As my last few hours ticked over we finally had our last few beers and I admitted, “I’m kind of not ready to leave.” I haven’t had that feeling too often in my travels. The beauty of this place is that there are so many things that are so right whilst at the same time, equally, so many things that are so wrong. Luckily I will return briefly to conclude JP5 and perhaps then I will get my fill of the US. Until then my USA journey is not complete.



A big thanks has to go out to Scott my road trip buddy for two months. He now takes over the mantle as the longest human being to survive travelling with thedribbleman. I’m sure there were moments of frustration that we both would like to forget. Like me waking up sometimes 2 hours before Scott did and his alarm being me typing on the computer.
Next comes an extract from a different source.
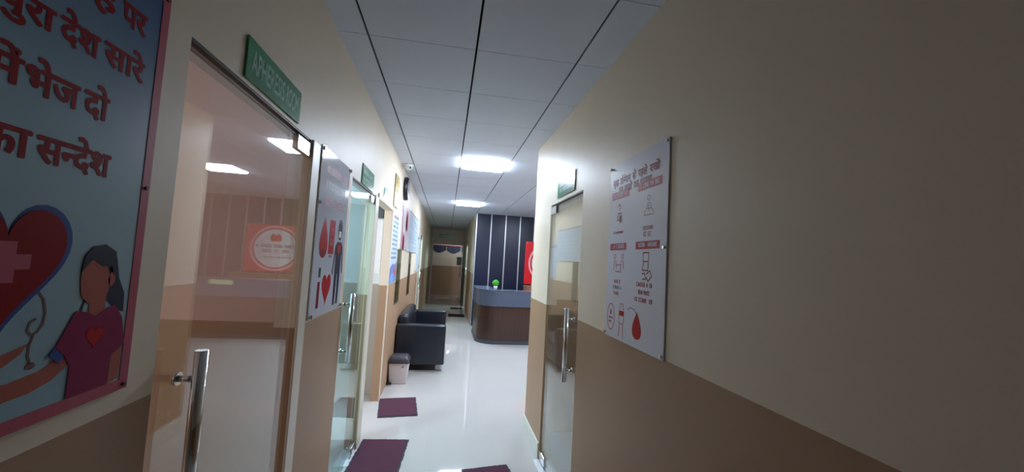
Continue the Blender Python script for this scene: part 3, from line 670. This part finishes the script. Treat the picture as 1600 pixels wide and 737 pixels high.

You really get to know a person on a road trip environment - The real person in all their fluctuant glory. Especially after hoeing down the fast food specials and an endless amount of Buffalo wings. Tuesday mornings after the Monday night Football specials were the real deal.



But I wouldn’t change too much of what we did and the experiences we had. I lucked out in the end when we joined forces. He could have even saved me from a serious accident too because I was exhausted after the first month. On Scott’s (AKA: Robert Parish’s) first shift behind the wheel I feel asleep in the passengers seat for about a minute and woke up suddenly and floundered around desperate to find the wheel, the gear stick, the brakes, anything. Bellowing out a panicked “Brrah!” I realised soon after Scott saved my life (to sound dramatic.)



The stories from Chicago onwards are as much his as they are mine but in his own words would be far more condensed to my long-winded dribble I can’t seem to avoid. Thanks again Scott and to the people who gave up their time to read our adventures. JP5 has not finished but we are nearing the end.